Whenever you can, lay your beds out in long, graceful sweeps, and plant your shrubs in clusters of odd numbers of plants. Unless you have a very formal garden design, you’ll rarely need hedge trimmers at all.

  • Don’t “top” your crape myrtles. If you read my column with any kind of frequency you knew I’d be including that topic under the umbrella of “pruning mistakes.” It’s one of the worst. I don’t believe I’ve ever brought it up this early in the winter, however. I decided this might be a good time to do so, before the commercial landscaping companies start assigning that job to their crews right after the holidays. Topping is really bad business. It ruins the plants’ shapes, plus it delays blooming by six to eight weeks the following summer. It does nothing to reduce the plant’s height – it grows right back to where it was. My feeling is, if you have a crape myrtle that’s too large for its spot, “either move it or remove it.”
  • If you need to reshape overgrown evergreen shrubs, do so carefully. Sometimes we end up with shrubs that have either grown up over windows or that have been pruned enough times that they’ve lost most of their lower growth. In those cases you might try trimming them back by 25 to 35 percent toward the end of the winter to see if they have the vigor to put out new growth in the spring. That works with hollies, boxwoods and abelias, but don’t try it with junipers. They don’t have the dormant buds they would need to develop new shoots.
  • Nandinas have their own rules for pruning. When they grow taller than you want them to be you trim them cane-by-cane with lopping shears. Remove the tallest canes clear to the ground. New shoots will sprout out from the bases and fill in so that the plants won’t appear leggy. The following January you would do the same thing, removing another set of tall canes. Generally, we do that to one-third or one-half of the canes each winter. Or, put in simpler words, never cut a nandina stem halfway to the ground.

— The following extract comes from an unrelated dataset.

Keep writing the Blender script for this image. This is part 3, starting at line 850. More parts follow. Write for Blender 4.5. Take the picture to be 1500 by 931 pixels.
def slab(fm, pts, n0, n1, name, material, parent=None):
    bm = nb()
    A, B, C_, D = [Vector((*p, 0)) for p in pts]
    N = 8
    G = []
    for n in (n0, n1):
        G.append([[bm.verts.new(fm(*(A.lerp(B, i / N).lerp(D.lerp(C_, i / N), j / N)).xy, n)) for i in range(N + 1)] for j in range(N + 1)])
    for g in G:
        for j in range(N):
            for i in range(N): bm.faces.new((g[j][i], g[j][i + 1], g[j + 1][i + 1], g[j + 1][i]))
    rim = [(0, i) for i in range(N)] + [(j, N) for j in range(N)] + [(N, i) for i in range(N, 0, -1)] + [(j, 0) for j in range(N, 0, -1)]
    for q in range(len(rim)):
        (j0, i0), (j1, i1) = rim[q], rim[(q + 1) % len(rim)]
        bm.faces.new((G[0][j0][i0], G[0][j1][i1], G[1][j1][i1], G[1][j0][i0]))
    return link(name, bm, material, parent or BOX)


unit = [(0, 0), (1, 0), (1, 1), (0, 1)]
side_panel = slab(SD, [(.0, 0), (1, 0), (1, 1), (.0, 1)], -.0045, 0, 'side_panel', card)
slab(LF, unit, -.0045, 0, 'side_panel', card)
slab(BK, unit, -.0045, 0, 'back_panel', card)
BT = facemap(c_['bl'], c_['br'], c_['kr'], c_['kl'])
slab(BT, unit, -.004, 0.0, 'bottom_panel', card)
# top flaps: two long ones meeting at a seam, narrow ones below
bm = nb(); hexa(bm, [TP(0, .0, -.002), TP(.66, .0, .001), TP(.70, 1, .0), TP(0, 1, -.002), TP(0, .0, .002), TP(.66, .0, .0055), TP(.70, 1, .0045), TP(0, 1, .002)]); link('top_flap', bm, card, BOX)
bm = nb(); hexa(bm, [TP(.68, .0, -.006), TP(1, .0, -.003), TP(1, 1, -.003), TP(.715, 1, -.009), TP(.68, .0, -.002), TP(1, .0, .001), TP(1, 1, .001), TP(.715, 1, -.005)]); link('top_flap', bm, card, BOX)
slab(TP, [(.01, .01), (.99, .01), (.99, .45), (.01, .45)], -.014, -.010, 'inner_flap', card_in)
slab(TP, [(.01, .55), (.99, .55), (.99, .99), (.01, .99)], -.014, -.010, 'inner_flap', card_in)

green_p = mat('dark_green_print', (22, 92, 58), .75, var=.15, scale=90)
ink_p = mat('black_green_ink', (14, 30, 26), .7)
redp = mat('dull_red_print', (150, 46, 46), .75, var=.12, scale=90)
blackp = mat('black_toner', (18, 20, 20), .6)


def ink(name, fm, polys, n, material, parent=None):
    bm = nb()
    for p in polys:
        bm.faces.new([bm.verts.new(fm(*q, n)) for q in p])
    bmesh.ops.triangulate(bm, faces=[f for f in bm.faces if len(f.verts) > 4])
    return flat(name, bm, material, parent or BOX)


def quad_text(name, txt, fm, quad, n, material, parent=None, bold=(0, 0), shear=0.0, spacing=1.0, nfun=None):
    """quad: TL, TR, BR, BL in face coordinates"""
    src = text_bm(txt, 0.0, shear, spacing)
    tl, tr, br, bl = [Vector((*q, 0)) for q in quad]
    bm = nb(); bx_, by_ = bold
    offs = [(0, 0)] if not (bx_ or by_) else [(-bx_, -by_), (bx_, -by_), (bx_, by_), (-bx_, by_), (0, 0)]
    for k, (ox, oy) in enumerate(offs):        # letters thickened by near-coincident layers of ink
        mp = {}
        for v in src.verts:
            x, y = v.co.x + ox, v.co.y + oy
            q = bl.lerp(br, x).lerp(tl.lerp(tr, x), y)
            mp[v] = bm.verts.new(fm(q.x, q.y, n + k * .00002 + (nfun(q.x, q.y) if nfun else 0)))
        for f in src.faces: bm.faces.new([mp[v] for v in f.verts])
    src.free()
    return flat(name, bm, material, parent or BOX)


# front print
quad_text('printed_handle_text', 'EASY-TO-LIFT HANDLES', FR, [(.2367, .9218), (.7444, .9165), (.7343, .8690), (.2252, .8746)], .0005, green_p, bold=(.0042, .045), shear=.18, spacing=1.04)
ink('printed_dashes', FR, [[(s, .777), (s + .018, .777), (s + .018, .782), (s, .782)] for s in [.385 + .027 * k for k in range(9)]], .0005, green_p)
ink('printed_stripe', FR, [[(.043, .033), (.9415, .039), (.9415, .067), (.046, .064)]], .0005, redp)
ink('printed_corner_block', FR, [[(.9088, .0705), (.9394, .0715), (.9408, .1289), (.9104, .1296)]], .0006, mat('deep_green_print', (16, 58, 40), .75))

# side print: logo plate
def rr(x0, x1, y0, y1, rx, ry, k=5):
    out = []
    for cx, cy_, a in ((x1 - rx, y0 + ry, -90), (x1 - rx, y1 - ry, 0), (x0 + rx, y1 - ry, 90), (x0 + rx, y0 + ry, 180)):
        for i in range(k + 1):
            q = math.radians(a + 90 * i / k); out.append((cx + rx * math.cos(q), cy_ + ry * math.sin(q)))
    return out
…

And, while you’re at it, do this pruning before the cedar waxwings migrate back to the north in late winter. They flock through the nandinas eating all of their berries. Their stomachs can’t process them properly, however, and the birds can get sick and die.

  • You may need to prune roots that are becoming a hazard. There are times when roots grow along the surface of the ground. In those instances, it’s common for them to become risks for tripping. Some roots can grow large enough to crack foundations, break pipes and cause driveways and walks to heave. In all those cases you may want to prune to remove them, and winter is the best time to do so. Covering them with soil is never a solution, as they will simply grow up and through the new soil, too.

Finally, one last suggestion relative to pruning large trees: They represent a significant investment in time and value. Have an International Society of Arboriculture Certified Arborist oversee major tree work for you. It’s an investment you can’t afford to pass up.